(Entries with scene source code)
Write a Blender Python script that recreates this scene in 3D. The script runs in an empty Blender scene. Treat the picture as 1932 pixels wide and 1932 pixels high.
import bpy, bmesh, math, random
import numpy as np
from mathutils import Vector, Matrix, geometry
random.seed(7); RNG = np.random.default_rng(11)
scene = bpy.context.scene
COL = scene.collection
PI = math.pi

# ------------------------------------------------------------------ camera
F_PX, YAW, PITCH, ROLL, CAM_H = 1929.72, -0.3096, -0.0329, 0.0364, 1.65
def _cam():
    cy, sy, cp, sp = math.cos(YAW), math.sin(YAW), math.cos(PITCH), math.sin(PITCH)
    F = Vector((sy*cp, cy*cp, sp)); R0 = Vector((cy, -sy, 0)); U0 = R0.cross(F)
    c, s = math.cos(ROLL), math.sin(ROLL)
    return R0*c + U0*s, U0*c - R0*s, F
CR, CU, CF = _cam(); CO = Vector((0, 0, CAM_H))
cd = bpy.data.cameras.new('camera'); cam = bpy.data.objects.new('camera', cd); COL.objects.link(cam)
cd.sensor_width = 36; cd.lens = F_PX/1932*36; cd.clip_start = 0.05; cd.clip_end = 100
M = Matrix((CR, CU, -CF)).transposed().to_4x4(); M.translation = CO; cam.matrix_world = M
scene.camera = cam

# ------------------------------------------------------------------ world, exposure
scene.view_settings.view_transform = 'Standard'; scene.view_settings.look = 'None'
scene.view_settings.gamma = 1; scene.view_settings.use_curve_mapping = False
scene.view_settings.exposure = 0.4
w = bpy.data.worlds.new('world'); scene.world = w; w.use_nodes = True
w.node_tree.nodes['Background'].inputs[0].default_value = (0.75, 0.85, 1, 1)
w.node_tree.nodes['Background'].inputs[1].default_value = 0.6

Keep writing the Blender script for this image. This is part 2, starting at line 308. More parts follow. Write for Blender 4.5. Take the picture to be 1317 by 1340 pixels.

■ The exercise ■
Write out all of the records once more, exactly.

■ Response ■
Write a Blender Python script that recreates this scene in 3D. The script runs in an empty Blender scene. Treat the picture as 1932 pixels wide and 1932 pixels high.
import bpy, bmesh, math, random
import numpy as np
from mathutils import Vector, Matrix, geometry
random.seed(7); RNG = np.random.default_rng(11)
scene = bpy.context.scene
COL = scene.collection
PI = math.pi

# ------------------------------------------------------------------ camera
F_PX, YAW, PITCH, ROLL, CAM_H = 1929.72, -0.3096, -0.0329, 0.0364, 1.65
def _cam():
    cy, sy, cp, sp = math.cos(YAW), math.sin(YAW), math.cos(PITCH), math.sin(PITCH)
    F = Vector((sy*cp, cy*cp, sp)); R0 = Vector((cy, -sy, 0)); U0 = R0.cross(F)
    c, s = math.cos(ROLL), math.sin(ROLL)
    return R0*c + U0*s, U0*c - R0*s, F
CR, CU, CF = _cam(); CO = Vector((0, 0, CAM_H))
cd = bpy.data.cameras.new('camera'); cam = bpy.data.objects.new('camera', cd); COL.objects.link(cam)
cd.sensor_width = 36; cd.lens = F_PX/1932*36; cd.clip_start = 0.05; cd.clip_end = 100
M = Matrix((CR, CU, -CF)).transposed().to_4x4(); M.translation = CO; cam.matrix_world = M
scene.camera = cam

# ------------------------------------------------------------------ world, exposure
scene.view_settings.view_transform = 'Standard'; scene.view_settings.look = 'None'
scene.view_settings.gamma = 1; scene.view_settings.use_curve_mapping = False
scene.view_settings.exposure = 0.4
w = bpy.data.worlds.new('world'); scene.world = w; w.use_nodes = True
w.node_tree.nodes['Background'].inputs[0].default_value = (0.75, 0.85, 1, 1)
w.node_tree.nodes['Background'].inputs[1].default_value = 0.6

Keep writing the Blender script for this image. This is part 2, starting at line 308. More parts follow. Write for Blender 4.5. Take the picture to be 1317 by 1340 pixels.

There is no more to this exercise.